Primo de Amarante disse...

Escrevi, no meu blog, um texto de indignação:
http://margemesquerdatribunalivre.blogspot.com/

Anónimo disse...

Grande Pedro Baptista sempre a lutar contra o conformismo. Finalmente encontrei o sue blog.

Manuel Queiroz(ex-aluno)

Pedro Baptista disse...

Abraço, Manuel Queiroz

Anónimo disse...

Resolvi participar na sessão e dei por muito bem empregue o meu fim de tarde porque saí mais culto.

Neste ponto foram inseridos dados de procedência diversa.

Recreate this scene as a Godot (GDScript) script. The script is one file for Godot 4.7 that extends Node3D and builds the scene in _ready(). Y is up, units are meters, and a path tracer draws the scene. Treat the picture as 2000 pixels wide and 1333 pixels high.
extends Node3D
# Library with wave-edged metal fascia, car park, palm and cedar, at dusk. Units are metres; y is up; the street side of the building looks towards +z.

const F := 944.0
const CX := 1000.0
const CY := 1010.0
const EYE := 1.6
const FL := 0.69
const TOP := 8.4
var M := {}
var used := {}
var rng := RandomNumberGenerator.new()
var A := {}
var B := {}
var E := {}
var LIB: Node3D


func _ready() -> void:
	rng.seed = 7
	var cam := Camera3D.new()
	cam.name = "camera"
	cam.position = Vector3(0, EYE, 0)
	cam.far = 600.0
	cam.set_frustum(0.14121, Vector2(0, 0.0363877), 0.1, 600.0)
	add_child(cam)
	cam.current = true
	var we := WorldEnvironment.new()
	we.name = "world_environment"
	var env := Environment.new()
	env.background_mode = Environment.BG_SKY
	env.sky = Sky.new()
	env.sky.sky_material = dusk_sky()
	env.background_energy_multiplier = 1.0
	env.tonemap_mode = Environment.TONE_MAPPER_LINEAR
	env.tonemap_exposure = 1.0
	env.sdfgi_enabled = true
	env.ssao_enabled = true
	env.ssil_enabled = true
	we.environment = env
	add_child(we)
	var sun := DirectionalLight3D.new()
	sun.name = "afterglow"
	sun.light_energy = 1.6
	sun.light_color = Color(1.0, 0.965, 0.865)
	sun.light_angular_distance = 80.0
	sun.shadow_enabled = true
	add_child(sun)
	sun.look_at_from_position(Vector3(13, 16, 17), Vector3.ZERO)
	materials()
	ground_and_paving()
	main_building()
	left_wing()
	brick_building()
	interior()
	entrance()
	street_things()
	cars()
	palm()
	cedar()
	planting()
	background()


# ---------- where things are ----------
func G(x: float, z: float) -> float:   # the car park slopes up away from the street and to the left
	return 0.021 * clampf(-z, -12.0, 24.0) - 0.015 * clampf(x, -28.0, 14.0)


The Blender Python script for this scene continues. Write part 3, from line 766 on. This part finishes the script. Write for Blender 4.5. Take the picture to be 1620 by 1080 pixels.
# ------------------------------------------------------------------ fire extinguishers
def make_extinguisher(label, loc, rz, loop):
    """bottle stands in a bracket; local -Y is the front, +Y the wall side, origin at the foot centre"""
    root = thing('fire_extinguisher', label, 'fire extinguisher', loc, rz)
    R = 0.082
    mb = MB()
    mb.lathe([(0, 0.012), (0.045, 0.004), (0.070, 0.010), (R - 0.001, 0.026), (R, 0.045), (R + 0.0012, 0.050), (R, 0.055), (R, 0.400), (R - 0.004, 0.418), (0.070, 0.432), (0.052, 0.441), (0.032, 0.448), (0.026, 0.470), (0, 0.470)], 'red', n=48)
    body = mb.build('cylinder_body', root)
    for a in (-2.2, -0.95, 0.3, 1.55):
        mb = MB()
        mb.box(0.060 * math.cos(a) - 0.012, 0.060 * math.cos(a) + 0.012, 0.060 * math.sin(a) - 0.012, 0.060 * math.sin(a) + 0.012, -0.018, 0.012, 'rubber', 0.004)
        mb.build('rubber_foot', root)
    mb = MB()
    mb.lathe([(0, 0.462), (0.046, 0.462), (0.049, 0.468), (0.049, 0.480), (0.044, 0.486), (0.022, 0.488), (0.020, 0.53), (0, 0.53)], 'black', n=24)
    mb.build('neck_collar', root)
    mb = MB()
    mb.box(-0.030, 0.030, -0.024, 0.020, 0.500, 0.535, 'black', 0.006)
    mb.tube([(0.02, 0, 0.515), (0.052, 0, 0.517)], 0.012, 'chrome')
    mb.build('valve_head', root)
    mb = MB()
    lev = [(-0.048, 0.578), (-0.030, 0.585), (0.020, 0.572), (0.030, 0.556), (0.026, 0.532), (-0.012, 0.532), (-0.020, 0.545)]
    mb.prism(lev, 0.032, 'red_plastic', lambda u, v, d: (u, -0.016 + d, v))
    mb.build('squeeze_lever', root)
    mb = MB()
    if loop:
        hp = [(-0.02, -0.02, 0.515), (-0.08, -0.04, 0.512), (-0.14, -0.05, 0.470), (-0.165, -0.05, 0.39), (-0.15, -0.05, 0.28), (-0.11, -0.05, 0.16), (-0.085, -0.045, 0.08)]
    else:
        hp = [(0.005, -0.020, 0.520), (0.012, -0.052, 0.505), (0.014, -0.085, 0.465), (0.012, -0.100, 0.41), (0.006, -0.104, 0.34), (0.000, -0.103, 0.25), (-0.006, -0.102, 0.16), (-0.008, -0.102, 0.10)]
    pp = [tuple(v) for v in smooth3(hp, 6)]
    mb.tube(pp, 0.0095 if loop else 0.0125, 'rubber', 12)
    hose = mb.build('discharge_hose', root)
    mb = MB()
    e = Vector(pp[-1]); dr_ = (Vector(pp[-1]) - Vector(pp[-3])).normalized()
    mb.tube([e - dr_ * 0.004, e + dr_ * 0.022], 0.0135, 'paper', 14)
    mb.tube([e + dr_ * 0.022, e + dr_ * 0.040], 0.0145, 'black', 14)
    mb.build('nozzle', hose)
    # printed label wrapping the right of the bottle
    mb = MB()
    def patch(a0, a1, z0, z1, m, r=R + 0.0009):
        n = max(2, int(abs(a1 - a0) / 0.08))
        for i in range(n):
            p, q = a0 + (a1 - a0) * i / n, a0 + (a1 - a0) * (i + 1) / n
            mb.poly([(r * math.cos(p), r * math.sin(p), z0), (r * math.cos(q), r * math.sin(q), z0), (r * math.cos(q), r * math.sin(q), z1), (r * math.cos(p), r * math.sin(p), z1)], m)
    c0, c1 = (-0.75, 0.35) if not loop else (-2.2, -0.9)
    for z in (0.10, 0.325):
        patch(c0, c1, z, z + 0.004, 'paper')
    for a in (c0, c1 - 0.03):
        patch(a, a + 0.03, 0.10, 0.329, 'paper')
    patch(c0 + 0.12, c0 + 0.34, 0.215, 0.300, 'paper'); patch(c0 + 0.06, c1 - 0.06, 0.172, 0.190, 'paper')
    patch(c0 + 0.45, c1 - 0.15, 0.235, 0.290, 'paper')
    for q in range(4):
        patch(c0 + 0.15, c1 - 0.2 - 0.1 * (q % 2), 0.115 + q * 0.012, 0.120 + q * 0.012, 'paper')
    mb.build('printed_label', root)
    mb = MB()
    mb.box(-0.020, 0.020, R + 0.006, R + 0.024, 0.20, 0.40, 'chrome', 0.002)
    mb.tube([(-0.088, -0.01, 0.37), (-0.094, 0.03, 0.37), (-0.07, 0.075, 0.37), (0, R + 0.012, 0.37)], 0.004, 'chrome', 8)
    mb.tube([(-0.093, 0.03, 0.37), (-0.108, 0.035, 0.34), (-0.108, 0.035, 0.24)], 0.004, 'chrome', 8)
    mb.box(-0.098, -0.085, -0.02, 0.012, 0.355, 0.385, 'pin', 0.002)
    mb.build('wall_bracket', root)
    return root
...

Tinha curiosidade em perceber a relação especial de Venceslau de Morais com o Porto, anunciada pelos promotores deste evento, porque desconhecia que houvesse sequer alguma relação.

E descobri uma nova forma de alguém admirar e respeitar o Porto mesmo sem nunca cá ter vindo. Mas o interesse da sessão foi muito para além disso.

Parabéns à organização

Álvaro Costa

Anónimo disse...

O triângulo Wenceslau de Moraes, Camilo Pessanha e Armando Martins Janeira (ou Janeiro) ainda é uma mina de ouro.

Carlos Sambade

Pedro Baptista disse...

E Lúcio Pinheiro dos Santos, o filósofo fantasma no dizer de Joaquim Domigues, o inventor da "ritmanálise" consagrada e divulgada por Bachelard no penúltimo capítulo do "Dialectique de la Durée". Era amigo de Camilo Pessanha (tenho uma foto dos dois) e nota-se uma identidade entre o seu pensamento filosófico (filosofia do ritmo) e o ritmo da (pelo menos alguns poemas)"Clepsidra". Estou à sua disposição para conversarmos mais sobre o assunto.

Anónimo disse...

Obrigado pela sua disponibilidade.
Um dia será, poderá ser. Por ora estou em Alfândega da Fé. Quando descer até ao Porto vou ver, à BPMP, se encontro alguma coisa de Lúcio Pinheiro dos Santos, que não referi por que não conheço.